Monday, August 6, 2012

3. A Look into Daisy

The Great Gatsby
F. Scott Fitzgerald

One thing Daisy said to Nick when he was at her house that first night with Tom and Ms. Baker, Daisy was talking about her baby girl, and recalling that at her birth, she had said that she was glad her baby was a girl, "I hope she'll be a fool- that's the best thing a girl can be in this world, a beautiful little fool" (Fitzgerald, 17).
I hate- HATE that she said this. It reinforces how I see her as weak, as hopeless, as lost. He husband is already with another woman, and she goes on to say that she hopes her daughter is just as much of a fool as she is, well not only that, she wants her to be beautiful, so she can be like prize money. She gives up hope in her daughter from her very birth, meaning that she assumes her daughter won't amount to anything intelligent, but just that she grows up to be a meaningless prize, an empty, beautiful statue.
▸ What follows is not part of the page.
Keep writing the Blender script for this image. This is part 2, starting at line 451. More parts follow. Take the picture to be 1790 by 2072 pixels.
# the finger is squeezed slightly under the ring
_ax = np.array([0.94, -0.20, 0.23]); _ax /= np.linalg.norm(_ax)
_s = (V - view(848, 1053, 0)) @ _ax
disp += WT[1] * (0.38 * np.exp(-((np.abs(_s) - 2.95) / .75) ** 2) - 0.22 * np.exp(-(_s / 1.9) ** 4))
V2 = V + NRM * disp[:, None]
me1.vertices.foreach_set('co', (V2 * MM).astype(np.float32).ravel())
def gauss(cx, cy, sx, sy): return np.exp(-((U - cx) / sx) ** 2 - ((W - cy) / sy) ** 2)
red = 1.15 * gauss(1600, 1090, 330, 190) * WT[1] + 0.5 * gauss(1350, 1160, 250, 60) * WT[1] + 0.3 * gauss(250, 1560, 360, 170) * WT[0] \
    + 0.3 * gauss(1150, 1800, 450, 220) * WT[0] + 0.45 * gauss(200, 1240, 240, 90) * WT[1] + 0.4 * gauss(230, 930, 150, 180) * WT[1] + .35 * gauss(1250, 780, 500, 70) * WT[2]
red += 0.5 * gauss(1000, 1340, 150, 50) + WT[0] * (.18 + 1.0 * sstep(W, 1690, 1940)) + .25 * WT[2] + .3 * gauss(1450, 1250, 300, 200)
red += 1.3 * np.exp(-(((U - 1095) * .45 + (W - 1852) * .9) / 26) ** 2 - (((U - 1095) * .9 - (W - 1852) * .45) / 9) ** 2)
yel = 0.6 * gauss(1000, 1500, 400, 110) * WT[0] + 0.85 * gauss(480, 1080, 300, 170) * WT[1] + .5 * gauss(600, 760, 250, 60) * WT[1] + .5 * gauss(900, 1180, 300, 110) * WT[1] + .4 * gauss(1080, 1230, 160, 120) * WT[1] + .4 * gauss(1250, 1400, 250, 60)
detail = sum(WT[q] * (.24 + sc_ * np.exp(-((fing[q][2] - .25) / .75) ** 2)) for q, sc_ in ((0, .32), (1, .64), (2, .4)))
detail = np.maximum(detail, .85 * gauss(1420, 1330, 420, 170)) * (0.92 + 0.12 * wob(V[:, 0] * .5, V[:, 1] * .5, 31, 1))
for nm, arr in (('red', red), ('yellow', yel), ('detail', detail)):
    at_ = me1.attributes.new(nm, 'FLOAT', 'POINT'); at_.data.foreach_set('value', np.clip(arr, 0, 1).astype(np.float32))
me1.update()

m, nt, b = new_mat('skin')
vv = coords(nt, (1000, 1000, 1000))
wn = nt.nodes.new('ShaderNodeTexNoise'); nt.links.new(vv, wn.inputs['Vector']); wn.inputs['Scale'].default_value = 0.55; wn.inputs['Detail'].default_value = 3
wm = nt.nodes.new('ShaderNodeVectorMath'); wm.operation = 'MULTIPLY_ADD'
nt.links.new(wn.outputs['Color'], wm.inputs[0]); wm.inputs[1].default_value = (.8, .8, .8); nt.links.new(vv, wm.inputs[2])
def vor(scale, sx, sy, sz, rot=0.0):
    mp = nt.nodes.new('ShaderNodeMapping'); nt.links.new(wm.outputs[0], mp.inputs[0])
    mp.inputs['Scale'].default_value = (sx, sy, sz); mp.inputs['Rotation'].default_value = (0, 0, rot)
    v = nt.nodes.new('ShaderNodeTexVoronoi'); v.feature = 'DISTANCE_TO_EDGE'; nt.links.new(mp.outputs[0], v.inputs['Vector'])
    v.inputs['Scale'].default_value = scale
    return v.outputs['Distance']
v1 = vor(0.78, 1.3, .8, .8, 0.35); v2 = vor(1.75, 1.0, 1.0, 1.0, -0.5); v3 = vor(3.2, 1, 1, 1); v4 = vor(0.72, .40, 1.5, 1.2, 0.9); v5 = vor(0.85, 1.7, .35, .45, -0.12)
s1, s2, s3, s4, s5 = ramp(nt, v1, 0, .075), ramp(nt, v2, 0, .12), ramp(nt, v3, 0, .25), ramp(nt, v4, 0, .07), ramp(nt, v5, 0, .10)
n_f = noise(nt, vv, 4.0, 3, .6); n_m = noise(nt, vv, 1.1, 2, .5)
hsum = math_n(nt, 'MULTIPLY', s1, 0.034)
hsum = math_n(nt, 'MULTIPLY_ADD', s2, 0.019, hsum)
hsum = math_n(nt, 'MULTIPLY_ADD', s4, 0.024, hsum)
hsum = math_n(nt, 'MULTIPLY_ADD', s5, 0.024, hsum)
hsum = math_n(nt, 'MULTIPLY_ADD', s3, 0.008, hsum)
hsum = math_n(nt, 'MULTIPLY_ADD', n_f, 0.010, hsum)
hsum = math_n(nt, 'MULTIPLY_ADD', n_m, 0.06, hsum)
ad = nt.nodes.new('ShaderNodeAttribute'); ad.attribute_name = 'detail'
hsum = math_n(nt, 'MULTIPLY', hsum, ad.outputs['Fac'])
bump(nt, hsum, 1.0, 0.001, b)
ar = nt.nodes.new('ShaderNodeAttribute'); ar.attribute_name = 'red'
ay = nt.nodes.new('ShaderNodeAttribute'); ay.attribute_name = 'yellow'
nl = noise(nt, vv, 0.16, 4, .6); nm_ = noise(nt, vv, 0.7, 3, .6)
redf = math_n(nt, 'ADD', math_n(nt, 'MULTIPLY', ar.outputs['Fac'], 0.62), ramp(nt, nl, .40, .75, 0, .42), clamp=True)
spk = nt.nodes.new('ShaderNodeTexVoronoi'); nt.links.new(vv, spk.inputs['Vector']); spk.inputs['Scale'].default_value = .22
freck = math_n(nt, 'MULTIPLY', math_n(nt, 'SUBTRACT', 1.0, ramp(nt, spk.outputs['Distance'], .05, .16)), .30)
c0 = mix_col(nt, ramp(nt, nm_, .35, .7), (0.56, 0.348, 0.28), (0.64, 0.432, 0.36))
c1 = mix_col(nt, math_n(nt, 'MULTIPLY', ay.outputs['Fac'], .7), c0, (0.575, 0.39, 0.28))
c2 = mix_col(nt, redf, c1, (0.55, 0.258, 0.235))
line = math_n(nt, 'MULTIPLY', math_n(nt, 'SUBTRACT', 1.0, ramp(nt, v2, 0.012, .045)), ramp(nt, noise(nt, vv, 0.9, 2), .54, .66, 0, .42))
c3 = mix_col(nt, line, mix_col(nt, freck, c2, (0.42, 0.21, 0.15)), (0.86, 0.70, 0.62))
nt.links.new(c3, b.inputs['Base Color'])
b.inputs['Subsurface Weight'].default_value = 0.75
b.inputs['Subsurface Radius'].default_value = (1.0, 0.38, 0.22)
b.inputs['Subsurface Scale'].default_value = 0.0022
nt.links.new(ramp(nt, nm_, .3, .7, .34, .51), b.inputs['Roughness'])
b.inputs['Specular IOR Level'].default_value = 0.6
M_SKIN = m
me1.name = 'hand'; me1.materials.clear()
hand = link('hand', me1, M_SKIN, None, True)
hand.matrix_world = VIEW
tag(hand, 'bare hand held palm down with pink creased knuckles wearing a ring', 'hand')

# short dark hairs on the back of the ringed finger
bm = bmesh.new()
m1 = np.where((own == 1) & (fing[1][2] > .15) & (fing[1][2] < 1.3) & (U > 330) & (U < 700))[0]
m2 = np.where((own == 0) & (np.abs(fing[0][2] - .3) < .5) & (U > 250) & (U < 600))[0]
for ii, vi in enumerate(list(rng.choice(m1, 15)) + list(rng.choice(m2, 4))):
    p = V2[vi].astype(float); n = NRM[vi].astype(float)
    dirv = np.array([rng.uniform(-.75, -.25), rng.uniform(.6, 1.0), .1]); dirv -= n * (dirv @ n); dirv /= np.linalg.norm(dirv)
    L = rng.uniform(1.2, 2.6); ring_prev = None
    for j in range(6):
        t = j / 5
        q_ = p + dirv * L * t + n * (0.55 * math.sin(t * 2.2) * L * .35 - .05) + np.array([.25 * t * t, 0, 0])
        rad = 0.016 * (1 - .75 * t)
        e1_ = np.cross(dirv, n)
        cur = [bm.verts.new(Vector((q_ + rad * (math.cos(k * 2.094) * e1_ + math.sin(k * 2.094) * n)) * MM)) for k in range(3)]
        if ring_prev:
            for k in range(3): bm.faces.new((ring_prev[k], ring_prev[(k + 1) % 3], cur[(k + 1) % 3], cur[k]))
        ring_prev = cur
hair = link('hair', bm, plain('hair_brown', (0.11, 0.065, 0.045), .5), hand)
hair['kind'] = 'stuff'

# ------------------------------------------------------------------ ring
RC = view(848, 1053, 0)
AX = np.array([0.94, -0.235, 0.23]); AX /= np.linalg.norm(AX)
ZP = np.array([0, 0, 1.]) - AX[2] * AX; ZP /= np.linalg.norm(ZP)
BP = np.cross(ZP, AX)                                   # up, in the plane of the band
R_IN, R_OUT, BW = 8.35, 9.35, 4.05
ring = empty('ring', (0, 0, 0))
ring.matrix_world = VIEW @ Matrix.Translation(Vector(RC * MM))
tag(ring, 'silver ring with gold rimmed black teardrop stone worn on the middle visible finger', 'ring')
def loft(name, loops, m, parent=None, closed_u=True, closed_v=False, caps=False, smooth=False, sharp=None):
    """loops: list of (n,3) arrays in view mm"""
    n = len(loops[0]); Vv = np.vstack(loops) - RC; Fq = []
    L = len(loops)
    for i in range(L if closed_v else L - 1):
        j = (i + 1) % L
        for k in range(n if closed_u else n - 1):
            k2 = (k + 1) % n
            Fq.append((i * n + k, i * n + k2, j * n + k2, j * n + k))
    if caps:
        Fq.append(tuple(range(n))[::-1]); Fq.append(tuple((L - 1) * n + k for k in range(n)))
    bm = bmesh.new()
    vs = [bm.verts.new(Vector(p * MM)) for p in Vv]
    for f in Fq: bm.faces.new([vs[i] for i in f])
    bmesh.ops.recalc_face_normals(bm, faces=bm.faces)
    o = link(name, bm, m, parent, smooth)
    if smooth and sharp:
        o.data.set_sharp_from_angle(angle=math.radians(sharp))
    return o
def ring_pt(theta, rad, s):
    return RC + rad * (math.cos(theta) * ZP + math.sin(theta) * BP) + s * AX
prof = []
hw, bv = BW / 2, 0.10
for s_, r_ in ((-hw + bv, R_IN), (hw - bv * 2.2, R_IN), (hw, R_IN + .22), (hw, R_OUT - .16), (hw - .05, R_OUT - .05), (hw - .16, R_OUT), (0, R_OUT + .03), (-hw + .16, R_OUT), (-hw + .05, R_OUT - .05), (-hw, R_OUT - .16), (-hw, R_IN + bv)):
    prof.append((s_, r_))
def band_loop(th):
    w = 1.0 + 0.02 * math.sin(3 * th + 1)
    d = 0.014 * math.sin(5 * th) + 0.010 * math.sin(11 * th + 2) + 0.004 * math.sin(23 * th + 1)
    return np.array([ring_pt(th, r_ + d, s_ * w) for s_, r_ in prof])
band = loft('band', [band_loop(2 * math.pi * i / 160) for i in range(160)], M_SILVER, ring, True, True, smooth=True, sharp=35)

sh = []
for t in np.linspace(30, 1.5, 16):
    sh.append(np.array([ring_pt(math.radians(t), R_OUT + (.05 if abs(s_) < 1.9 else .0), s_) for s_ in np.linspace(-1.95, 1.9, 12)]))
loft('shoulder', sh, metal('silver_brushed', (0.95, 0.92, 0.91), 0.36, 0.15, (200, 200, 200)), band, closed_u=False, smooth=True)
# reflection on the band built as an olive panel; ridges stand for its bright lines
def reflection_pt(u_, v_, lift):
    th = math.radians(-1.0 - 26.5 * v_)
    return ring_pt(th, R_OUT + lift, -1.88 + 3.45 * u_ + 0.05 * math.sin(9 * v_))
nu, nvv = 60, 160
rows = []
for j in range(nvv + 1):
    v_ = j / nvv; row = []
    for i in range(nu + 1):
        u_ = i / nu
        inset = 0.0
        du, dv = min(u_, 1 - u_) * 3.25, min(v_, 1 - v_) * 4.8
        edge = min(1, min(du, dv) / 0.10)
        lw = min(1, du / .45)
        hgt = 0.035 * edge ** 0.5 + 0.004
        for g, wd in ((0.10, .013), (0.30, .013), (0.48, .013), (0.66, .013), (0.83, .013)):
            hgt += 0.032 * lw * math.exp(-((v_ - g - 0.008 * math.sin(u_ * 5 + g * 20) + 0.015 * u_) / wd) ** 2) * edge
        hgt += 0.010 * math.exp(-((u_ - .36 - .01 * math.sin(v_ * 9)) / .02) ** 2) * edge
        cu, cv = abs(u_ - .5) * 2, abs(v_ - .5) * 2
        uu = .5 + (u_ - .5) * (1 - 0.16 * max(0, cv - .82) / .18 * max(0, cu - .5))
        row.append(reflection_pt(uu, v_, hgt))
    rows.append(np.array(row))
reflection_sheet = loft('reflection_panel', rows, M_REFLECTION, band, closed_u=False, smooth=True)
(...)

Soon after this admittance to Nick, she justifies it by telling him that she's cynical, that she's seen everything, and understands the world for what it is. She verifies that she knows where women stand at that point in society, and she is intelligent for realizing that that is not necessarily right, but she is too lazy and too much of a fool to care to defy the traditional standard of women. I do not like the insight I saw into Daisy with her talk with Nick, I'm unbelievably disappointed with her method of mothering her child.